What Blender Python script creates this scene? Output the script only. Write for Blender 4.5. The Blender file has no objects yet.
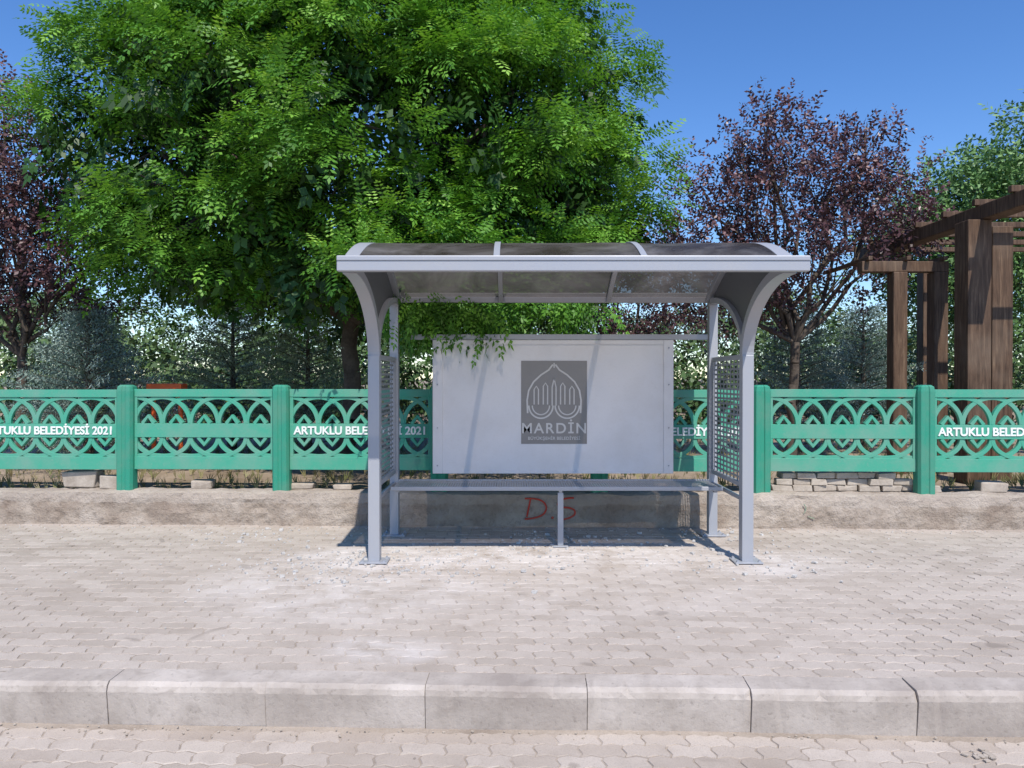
import bpy, math, random
import numpy as np
from mathutils import Vector, Matrix, noise
random.seed(7); RS=np.random.RandomState(11)
scene=bpy.context.scene
scene.view_settings.view_transform='Standard'; scene.view_settings.look='None'
scene.view_settings.exposure=0; scene.view_settings.gamma=1
STREET=-0.0297   # street line is turned slightly relative to the shelter

# ------------------------------------------------------------------ materials
def newmat(name):
    m=bpy.data.materials.new(name); m.use_nodes=True
    nt=m.node_tree; nt.nodes.clear()
    out=nt.nodes.new('ShaderNodeOutputMaterial')
    return m,nt,out
def N(nt,t,**k):
    n=nt.nodes.new(t)
    for a,b in k.items(): setattr(n,a,b)
    return n
def ramp(nt,fac,stops):
    r=N(nt,'ShaderNodeValToRGB'); e=r.color_ramp.elements
    while len(e)<len(stops): e.new(0.5)
    for i,(p,c) in enumerate(stops):
        e[i].position=p; e[i].color=(c[0],c[1],c[2],1) if hasattr(c,'__len__') else (c,c,c,1)
    nt.links.new(fac,r.inputs[0]); return r.outputs[0]
def mixc(nt,fac,a,b,mode='MIX'):
    n=N(nt,'ShaderNodeMix',data_type='RGBA',blend_type=mode)
    for s,v in ((n.inputs[0],fac),(n.inputs[6],a),(n.inputs[7],b)):
        if isinstance(v,(int,float)): s.default_value=v
        elif isinstance(v,tuple): s.default_value=(v[0],v[1],v[2],1)
        else: nt.links.new(v,s)
    return n.outputs[2]
def mth(nt,op,a,b=0.0,clamp=False):
    n=N(nt,'ShaderNodeMath',operation=op); n.use_clamp=clamp
    for s,v in ((n.inputs[0],a),(n.inputs[1],b)):
        if isinstance(v,(int,float)): s.default_value=v
        else: nt.links.new(v,s)
    return n.outputs[0]
def nz(nt,vec,scale,detail=5,rough=.6,dist=0):
    n=N(nt,'ShaderNodeTexNoise'); n.inputs['Scale'].default_value=scale
    n.inputs['Detail'].default_value=detail; n.inputs['Roughness'].default_value=rough
    n.inputs['Distortion'].default_value=dist
    nt.links.new(vec,n.inputs['Vector']); return n.outputs[0]
def objv(nt): return N(nt,'ShaderNodeTexCoord').outputs['Object']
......
Task prompt: With all pictures left out, please transcribe exactly the lines from the start of the material through the line with "to the shelter".

Solution:
What Blender Python script creates this scene? Output the script only. Write for Blender 4.5. The Blender file has no objects yet.
import bpy, math, random
import numpy as np
from mathutils import Vector, Matrix, noise
random.seed(7); RS=np.random.RandomState(11)
scene=bpy.context.scene
scene.view_settings.view_transform='Standard'; scene.view_settings.look='None'
scene.view_settings.exposure=0; scene.view_settings.gamma=1
STREET=-0.0297   # street line is turned slightly relative to the shelter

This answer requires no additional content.